Directions for this task
Beginning with the first line, set down every line through the one containing "sc = bpy.context.scene", exactly as it appears, but not the pictures.

Information shown
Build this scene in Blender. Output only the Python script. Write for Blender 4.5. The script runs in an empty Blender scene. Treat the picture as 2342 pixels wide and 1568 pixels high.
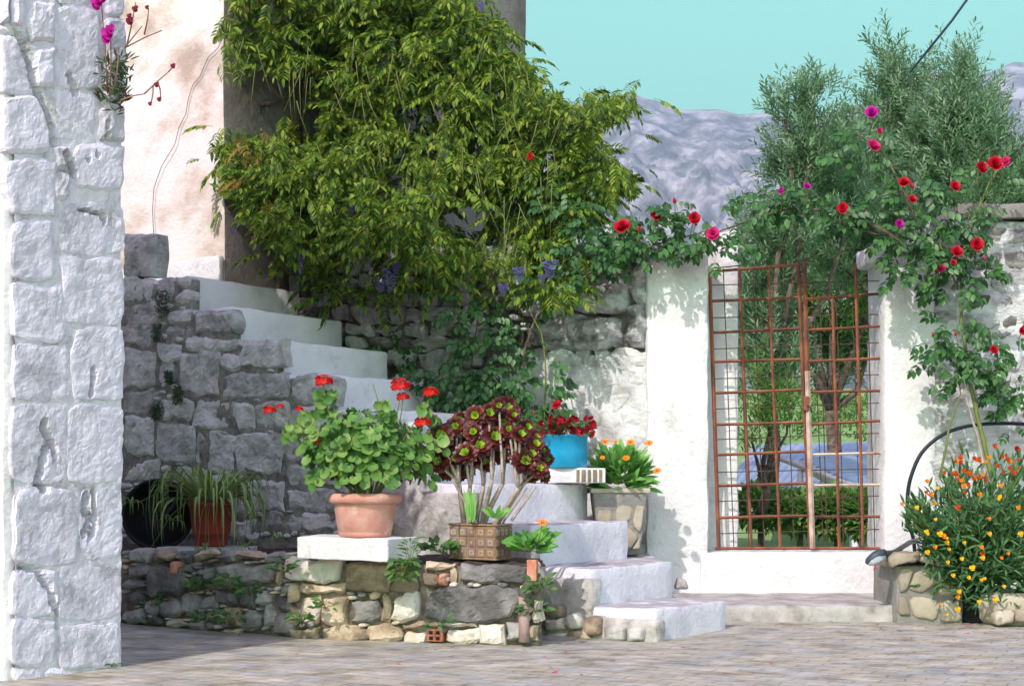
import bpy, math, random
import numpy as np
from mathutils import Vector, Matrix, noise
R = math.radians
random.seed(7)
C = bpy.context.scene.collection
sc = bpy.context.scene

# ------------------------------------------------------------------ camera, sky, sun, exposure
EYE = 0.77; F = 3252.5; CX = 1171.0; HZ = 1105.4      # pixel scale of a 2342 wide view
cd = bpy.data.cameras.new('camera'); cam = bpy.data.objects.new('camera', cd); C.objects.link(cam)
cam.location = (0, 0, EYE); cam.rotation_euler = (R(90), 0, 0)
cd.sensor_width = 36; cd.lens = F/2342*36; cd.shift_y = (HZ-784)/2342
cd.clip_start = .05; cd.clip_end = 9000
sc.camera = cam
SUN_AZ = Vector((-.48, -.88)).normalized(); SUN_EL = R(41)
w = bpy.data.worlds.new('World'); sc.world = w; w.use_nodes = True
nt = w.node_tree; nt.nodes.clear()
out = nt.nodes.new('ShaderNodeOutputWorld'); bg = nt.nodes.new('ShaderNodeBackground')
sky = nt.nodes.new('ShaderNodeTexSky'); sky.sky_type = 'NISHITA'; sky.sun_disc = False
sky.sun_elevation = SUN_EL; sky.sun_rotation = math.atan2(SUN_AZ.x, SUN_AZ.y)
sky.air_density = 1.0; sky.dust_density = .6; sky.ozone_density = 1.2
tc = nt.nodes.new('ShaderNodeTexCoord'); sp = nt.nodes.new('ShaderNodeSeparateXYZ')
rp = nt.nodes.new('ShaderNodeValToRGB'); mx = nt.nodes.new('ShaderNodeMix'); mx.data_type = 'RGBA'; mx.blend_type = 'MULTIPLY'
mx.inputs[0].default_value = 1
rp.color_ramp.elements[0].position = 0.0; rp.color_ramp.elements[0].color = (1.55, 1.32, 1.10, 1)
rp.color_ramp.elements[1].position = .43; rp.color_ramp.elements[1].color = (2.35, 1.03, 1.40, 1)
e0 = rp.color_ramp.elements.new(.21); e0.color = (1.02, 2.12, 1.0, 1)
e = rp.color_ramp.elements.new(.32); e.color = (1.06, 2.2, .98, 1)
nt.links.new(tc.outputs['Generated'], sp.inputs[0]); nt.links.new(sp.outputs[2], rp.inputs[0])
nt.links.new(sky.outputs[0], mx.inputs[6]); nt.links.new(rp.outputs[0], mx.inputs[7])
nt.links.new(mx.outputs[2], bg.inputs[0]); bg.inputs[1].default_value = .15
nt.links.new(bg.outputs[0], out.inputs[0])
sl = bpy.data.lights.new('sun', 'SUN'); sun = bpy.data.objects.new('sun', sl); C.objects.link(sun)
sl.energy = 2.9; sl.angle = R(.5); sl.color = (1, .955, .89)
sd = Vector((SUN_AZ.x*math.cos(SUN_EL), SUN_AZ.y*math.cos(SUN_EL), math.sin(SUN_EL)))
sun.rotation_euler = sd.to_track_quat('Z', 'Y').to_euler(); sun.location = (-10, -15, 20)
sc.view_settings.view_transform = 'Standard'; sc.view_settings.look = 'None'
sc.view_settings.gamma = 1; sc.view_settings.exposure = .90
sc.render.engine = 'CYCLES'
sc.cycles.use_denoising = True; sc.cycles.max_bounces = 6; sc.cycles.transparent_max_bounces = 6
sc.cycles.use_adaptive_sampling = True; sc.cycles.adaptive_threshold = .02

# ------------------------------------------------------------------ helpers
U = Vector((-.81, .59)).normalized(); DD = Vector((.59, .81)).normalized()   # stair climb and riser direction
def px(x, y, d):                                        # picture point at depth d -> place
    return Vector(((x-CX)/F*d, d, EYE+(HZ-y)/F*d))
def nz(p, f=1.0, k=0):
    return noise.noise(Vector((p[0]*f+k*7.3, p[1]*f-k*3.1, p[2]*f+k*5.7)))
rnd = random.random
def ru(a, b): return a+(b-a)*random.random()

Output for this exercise
Build this scene in Blender. Output only the Python script. Write for Blender 4.5. The script runs in an empty Blender scene. Treat the picture as 2342 pixels wide and 1568 pixels high.
import bpy, math, random
import numpy as np
from mathutils import Vector, Matrix, noise
R = math.radians
random.seed(7)
C = bpy.context.scene.collection
sc = bpy.context.scene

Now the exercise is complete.